Les dirigeants américains ont, vis-à -vis du conflit ukrainien, une approche beaucoup moins apocalyptique que celle qui est répandue en Europe occidentale.
Américains et Russes
Depuis la fin de la Seconde Guerre mondiale, et davantage après leur intervention durant la Guerre de Corée, les Américains n’ont cessé de percevoir le territoire eurasien comme un terrain d’activité. Aucune question crédible ne pourrait être posée à propos du degré de puissance militaire des Etats-Unis.
Avec un budget de défense équivalant à environ 40 % des sommes qui sont mondialement dépensées en la matière, il apparaît évident que les Américains n’ont rien perdu de leur soft power militaire.
En réalité, l’attitude qui est adoptée aujourd’hui par les Etats-Unis à l’égard de la Russie, ne diffère pas beaucoup de celle qui était manifestée à l’époque de l’Union soviétique. Les présidents américains et leurs plus proches conseillers, durant la période de la Guerre froide, se sont probablement délectés à observer leurs rivaux soviétiques investir des sommes considérables dans une armée qui ne sera finalement jamais parvenue à déstabiliser sérieusement les Etats-Unis.
Encore aujourd’hui, et par tradition, les Américains investissent dans une armée de métier, alors que les Russes, à l’instar hier des Soviétiques, disposent d’une armée qui est constituée de beaucoup de soldats appelés, dont les conditions d’exercice sont propices à la dissidence.

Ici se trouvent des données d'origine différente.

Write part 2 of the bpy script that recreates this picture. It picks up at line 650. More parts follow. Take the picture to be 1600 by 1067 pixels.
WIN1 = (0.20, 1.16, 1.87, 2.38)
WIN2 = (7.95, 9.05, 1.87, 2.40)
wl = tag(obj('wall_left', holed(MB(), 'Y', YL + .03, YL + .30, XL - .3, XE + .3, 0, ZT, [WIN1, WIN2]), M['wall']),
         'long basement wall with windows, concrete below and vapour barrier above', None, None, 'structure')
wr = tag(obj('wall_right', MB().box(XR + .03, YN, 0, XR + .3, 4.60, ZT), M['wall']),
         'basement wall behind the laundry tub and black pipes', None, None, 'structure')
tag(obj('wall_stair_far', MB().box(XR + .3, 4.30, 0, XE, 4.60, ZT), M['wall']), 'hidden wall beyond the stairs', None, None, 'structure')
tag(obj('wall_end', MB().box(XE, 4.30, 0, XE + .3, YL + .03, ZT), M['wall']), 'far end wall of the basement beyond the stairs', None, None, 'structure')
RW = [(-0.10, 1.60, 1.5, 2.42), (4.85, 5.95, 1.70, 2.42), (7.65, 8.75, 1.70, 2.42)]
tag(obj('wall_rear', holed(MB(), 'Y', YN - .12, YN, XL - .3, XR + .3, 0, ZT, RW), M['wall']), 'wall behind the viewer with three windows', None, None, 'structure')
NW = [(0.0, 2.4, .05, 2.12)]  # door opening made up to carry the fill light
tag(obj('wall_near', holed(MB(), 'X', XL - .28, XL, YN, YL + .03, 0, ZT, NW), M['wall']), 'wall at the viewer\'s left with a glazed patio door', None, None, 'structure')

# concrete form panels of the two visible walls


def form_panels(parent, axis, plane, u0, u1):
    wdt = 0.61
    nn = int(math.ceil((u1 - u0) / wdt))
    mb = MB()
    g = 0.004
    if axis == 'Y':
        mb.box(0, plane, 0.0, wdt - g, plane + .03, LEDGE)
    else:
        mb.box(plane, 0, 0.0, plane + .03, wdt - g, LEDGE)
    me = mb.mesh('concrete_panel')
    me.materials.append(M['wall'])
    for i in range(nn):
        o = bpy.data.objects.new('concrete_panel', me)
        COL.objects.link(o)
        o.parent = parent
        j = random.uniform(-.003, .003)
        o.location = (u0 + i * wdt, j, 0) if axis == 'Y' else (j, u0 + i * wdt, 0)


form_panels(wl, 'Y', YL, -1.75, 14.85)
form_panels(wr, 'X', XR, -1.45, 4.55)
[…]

Les dépenses pour l’armement ont toujours été plus profitables outre-Atlantique qu’en terre slave. L’URSS a probablement partiellement corrompu son économie en investissant trop massivement dans son armée ; aucun doute que, quelle que soit l’issue du conflit actuel, la Russie sortira fragilisée par les investissements militaires qu’elle mène.
Seulement deux issue envisageables
Volodymyr Zelensky, que j’ai rencontré en septembre dernier, m’avait confié son positionnement assez clairement : “Nous avons besoin de soutien militaire. Que ceux qui sont prêts à nous aider, le fassent”. Effectivement, son pays étant agressé par la Russie, Volodymyr Zelensky à parfaitement raison de réclamer aux pays occidentaux d’aider l’Ukraine à résister. Il faut souligner ici que, pour l’Ukraine, il s’agit à ce stade d’une victoire ; alors qu’en février 2022, Vladimir Poutine semblait estimer être en mesure d’imposer ses volontés en un temps restreint, la situation à changé, et aujourd’hui, le sort de la souveraineté de l’Ukraine paraît être définitivement tranché en la faveur de Kiev.
Il serait déraisonné de contribuer à provoquer l’éclatement d’une guerre nucléaire. Par conséquent, seulement deux positionnements me paraissent pouvoir être adoptés de façon cohérente par l’Occident et l’Ukraine, qui, ces derniers, bien que l’Ukraine ne fasse pas encore partie de l’OTAN, constituent un bloc face à la Russie. La première attitude se résumerait à parier que Moscou ne recourra pas à l’usage d’une arme qui a toujours été considérée comme étant de dissuasion – et non d’emploi –, et que la Russie sortira perdante par épuisement militaire et économique, ou par une fin prématurée du règne de Vladimir Poutine.
L’autre positionnement consisterait à entamer des discussions, dont les principaux sujets seraient la base navale de Sébastopol ainsi que la vocation moderne de l’OTAN.
Dans les deux cas, l’Ukraine sera libre. L’interrogation se porte plutôt aujourd’hui sur une Russie, dont il est difficile d’imaginer la place, au sortir de la guerre, dans le paysage mondial.